Kirkus Reviews QR Code
RECKONING AT EAGLE CREEK by Jeff Biggers

RECKONING AT EAGLE CREEK

The Secret Legacy of Coal in the Heartland

by Jeff Biggers

Pub Date: Feb. 1st, 2010
ISBN: 978-1-56858-421-8
Publisher: Nation Books

Bloomsbury Review contributing editor Biggers (In the Sierra Madre, 2006, etc.) takes on Big Coal in this enriching history.
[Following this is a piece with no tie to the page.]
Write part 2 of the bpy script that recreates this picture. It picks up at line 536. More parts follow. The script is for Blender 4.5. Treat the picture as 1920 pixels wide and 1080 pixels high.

The author’s forebears hailed from Eagle Creek, Ill., tucked away in the Shawnee National Forest and rich in several coal veins, now devastated by strip mining. By 1998 the last relation had sold what was left of the homestead to the encroaching coal company, which was relentlessly blasting the surrounding hills until it resembled “the scene of a crime.” Biggers aims at the root of the wrong-headed decisions over the last two centuries, which allowed southern Illinois, called the “Saudi Arabia of coal,” to reach such a desperate pass. The author moves between the big and the small picture. After noting that 42 to 45 percent of the U.S. electrical needs are supplied by coal and that over 40 percent of CO2 emissions come from coal-fired plants, he fashions affecting memories of his miner grandfather who died from black lung. Biggers addresses stereotypes of the hillbilly in these so-called Illinois Ozarks, which suffer from the same economic and social blights as Appalachia, and examines local efforts to organize a Shawnee Indian settlement, after they were driven out by the strip miners in the 1960s. He also excavates the lost early history of the use of African slaves and Native Americans to work the salt and mineral mines of Illinois and Missouri. Biggers delves into the fascinating legacy of the union organizers such as Mother Jones, John L. Lewis and Agnes Burns Wieck, the progressive movement and the explosion of mine accidents that accompanied the height of production in the 1910s and ’20s, and he considers the oxymoron “clean coal” and the “boondoggle” FutureGen as further ways to disguise the “dirty realities” of coal.

An important look at the staggering human and environmental costs of mining.